WRITTEN EXERCISE:
Locate the string "Python" throughout the material and copy every line in which it occurs.

EXERCISE MATERIALS:
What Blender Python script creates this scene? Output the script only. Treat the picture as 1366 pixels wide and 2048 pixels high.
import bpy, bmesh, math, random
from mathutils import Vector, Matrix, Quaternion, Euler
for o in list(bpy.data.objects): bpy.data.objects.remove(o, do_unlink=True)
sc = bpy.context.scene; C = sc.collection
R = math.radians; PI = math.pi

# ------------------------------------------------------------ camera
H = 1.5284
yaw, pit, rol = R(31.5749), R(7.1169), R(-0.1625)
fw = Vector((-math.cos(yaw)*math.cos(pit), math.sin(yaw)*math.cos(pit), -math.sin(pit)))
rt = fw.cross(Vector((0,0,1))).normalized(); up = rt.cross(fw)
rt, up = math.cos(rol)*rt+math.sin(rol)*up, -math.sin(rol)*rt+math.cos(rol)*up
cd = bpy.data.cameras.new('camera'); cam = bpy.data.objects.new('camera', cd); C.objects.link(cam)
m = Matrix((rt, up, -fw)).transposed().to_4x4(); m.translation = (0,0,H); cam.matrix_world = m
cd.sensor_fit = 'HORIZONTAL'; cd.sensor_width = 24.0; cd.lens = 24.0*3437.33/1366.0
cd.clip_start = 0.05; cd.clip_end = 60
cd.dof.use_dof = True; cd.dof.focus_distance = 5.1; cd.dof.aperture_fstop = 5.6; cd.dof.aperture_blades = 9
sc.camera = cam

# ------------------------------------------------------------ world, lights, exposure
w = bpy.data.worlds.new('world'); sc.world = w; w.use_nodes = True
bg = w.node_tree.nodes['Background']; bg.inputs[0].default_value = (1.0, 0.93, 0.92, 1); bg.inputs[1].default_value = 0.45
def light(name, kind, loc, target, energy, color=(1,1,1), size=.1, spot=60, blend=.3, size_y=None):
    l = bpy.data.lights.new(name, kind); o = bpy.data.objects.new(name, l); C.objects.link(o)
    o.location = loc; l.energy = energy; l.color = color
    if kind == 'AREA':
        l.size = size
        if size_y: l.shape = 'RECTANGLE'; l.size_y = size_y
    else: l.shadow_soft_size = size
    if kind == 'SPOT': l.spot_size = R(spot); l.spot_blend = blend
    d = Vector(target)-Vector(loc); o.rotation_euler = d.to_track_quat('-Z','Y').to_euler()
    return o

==

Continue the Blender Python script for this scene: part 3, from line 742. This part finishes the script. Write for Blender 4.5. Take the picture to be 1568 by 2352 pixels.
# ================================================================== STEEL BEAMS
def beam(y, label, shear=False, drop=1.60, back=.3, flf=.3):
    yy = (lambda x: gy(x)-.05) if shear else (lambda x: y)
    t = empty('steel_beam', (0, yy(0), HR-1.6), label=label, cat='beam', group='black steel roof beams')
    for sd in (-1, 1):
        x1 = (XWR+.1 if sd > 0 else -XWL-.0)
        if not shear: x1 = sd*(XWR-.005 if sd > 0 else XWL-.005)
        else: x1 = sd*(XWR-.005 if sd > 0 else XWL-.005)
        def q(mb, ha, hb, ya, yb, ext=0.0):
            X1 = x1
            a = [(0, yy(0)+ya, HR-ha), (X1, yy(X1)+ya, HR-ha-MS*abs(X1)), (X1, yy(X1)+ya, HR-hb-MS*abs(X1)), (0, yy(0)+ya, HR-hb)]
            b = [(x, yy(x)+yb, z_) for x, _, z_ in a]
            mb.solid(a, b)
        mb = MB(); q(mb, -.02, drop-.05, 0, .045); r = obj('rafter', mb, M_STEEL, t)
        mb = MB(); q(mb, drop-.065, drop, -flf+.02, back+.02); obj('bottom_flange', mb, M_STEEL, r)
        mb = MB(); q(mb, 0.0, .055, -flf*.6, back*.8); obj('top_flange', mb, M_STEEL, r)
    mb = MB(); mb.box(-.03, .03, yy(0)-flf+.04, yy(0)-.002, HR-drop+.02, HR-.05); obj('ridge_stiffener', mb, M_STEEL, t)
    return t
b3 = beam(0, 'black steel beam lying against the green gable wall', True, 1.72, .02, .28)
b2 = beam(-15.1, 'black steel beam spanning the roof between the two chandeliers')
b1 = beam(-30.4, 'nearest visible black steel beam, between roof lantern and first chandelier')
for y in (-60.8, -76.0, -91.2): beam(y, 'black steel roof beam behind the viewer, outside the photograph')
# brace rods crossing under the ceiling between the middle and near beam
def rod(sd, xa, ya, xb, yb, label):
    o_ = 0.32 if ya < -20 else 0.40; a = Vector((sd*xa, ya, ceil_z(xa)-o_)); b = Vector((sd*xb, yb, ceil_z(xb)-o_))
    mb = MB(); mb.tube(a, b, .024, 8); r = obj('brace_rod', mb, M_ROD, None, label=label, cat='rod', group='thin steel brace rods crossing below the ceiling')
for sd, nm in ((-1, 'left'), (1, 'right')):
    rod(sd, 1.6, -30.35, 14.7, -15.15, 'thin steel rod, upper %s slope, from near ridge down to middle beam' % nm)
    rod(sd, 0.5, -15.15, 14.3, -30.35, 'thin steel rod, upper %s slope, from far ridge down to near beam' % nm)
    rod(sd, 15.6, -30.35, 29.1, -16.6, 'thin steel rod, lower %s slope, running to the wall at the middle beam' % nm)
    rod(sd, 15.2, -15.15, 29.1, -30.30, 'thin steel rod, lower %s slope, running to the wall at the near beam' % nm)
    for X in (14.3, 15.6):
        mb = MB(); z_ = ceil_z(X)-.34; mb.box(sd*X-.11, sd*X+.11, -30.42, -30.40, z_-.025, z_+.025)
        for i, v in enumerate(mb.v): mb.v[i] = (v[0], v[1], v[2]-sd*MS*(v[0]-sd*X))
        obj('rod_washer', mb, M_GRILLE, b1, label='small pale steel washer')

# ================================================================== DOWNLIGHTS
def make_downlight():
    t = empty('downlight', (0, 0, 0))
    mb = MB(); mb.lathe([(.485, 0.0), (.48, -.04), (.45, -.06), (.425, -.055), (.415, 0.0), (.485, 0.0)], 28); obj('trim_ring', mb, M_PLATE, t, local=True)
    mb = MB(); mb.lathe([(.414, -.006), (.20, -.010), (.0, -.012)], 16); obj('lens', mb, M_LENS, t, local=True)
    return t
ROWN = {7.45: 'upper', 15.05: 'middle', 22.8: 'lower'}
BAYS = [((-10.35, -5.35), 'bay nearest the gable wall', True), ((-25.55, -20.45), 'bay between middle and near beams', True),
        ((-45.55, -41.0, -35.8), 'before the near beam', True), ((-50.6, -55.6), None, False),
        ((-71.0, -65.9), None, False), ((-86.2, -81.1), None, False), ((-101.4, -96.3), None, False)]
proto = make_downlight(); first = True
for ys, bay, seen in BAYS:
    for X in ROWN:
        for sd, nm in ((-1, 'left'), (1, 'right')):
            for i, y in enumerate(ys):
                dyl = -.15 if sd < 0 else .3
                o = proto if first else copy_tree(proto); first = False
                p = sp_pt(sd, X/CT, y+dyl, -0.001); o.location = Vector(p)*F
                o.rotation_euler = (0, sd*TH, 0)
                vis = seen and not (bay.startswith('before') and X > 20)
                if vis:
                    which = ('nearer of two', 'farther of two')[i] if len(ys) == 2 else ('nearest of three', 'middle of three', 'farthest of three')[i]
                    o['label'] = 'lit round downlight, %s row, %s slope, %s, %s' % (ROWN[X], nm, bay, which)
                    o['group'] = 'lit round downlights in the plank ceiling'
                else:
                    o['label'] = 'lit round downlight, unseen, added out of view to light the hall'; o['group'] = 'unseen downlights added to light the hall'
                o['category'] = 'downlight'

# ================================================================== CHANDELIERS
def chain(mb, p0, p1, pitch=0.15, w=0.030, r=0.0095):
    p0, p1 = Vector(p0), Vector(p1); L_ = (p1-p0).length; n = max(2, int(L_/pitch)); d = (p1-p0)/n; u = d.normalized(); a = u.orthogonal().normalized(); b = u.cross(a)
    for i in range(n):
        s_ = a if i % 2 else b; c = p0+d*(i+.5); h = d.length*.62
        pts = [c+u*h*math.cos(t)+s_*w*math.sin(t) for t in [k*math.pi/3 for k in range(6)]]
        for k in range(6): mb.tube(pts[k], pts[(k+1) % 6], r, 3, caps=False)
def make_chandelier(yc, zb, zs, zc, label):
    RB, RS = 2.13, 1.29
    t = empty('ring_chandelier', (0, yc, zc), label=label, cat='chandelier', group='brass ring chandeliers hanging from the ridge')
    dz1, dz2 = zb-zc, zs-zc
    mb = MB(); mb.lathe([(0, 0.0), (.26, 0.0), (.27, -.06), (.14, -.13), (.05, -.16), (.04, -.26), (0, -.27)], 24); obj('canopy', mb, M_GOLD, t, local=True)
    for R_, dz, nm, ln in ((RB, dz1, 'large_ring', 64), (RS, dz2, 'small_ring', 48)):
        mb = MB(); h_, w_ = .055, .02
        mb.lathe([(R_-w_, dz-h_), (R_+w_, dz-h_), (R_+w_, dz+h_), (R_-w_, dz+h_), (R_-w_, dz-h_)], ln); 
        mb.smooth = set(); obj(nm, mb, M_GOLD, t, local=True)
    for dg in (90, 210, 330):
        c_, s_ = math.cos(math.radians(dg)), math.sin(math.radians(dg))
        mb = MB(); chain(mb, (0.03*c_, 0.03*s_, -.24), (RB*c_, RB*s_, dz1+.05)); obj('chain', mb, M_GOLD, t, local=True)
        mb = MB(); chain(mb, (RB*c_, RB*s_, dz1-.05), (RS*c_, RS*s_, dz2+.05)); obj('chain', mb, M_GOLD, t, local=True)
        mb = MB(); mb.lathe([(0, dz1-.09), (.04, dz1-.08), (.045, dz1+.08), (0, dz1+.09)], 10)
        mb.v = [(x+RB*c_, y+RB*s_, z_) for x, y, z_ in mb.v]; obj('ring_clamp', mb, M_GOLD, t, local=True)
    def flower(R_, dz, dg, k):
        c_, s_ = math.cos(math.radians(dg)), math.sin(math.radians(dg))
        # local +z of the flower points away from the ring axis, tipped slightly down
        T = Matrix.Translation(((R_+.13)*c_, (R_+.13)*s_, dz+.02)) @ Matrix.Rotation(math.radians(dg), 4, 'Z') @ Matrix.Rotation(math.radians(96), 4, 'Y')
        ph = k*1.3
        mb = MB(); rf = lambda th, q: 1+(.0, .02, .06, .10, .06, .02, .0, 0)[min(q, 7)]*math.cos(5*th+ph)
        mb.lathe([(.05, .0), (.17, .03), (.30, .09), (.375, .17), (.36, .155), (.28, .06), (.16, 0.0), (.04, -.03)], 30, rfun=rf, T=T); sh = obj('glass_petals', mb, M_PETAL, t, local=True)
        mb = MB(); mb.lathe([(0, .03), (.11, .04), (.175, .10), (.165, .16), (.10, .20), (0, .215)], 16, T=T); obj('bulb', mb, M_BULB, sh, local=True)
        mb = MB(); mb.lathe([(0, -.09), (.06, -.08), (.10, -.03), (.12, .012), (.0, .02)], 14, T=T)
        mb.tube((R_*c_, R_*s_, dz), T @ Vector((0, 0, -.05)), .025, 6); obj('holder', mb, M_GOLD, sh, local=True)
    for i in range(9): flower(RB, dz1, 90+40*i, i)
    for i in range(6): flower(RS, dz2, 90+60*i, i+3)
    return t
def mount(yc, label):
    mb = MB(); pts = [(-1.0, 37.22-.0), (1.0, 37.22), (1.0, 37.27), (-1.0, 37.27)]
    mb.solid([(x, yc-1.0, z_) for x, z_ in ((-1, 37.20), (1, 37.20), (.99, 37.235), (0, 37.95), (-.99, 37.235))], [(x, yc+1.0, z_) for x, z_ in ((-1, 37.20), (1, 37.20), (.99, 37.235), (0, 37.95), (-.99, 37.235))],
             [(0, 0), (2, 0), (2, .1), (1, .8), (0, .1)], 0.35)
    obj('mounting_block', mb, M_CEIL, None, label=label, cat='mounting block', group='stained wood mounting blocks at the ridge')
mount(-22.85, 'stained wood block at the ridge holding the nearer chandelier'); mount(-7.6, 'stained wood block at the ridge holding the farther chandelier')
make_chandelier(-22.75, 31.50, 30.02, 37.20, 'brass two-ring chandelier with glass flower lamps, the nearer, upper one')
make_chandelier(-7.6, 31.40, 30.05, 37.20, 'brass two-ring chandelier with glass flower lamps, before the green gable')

TASK RESULT:
What Blender Python script creates this scene? Output the script only. Treat the picture as 1366 pixels wide and 2048 pixels high.
Continue the Blender Python script for this scene: part 3, from line 742. This part finishes the script. Write for Blender 4.5. Take the picture to be 1568 by 2352 pixels.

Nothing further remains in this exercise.